Poczta Polska – nasz narodowy operator, już od dłuższego czasu walczy o likwidację niektórych placówek pocztowych. Zniknąć miałyby przede wszystkim placówki wiejskie i w małych miejscowościach, które są deficytowe. Ministerstwo Infrastruktury ugięło się pod presją pocztowych argumentów i zgodnie z nowelizacją prawa pocztowego operator będzie mógł zlikwidować blisko 1500 placówek.
Po zmianie, która ma nastąpić najprawdopodobniej w pierwszej połowie 2012 r. Poczta Polska i tak będzie musiała utrzymać w miastach 3335 placówek (dziś ma 3809), a na wsi co najmniej 3427 (dziś ma 4534).
W pierwszej kolejności operator chce zlikwidować placówki zlokalizowane poza siedzibami gmin, które świadczą najmniej usług i przynoszą najwięcej strat. W zamian proponuje się tworzenie agencji, prowadzonych przez prywatnych przedsiębiorców w ich własnym lokalu. Koszt utrzymania takiej agencji jest bowiem aż o dwie trzecie niższy od utrzymana urzędu pocztowego. W takiej agencji będzie można nadać list do 2 kg, przekaz pocztowy oraz paczki do 10 kg. Taka agencja może więc mieścić się w naszym osiedlowym sklepiku, gdzie rano kupujemy mleko i bułeczki? A może być i tak, że listy będziemy wysyłać przy okazji tankowania, na stacji benzynowej?

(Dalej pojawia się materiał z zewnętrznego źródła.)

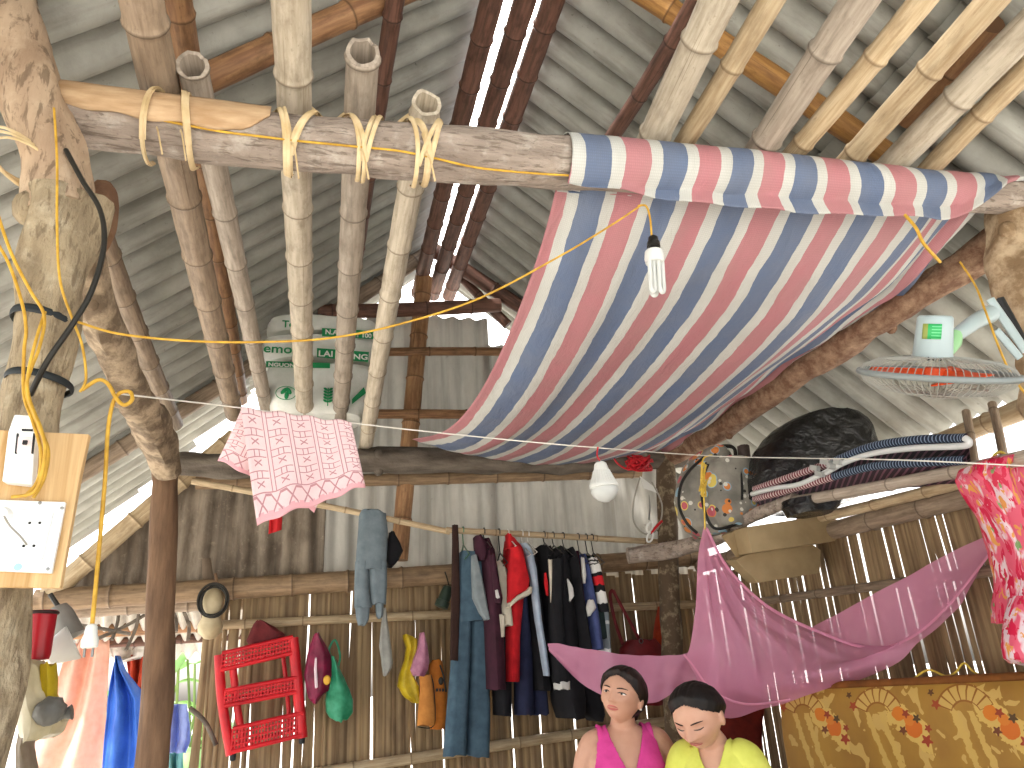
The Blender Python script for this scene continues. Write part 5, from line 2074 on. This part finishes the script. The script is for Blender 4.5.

Nie jest to pomysł nowy. Dzieje się tak w wielu krajach, właśnie z powodu kosztów utrzymania urzędów. Jeśli operator chciałby pozostawić deficytowe placówki, musiałby podnieść koszty usług, a na to raczej nie chcielibyśmy się godzić.
Istnieje jeszcze jedna propozycja – w niektórych częściach kraju poczta mogłaby wprowadzić mobilne placówki pocztowe. Byłyby to samochody poczty objeżdżające po kilka miejscowości każdego dnia.
Która propozycja spotka się z lepszym przyjęciem – dziś trudno powiedzieć. Wiadomo jednak, że w ogóle pomysł likwidacji części placówek pocztowych na wsi nie podoba się PSL.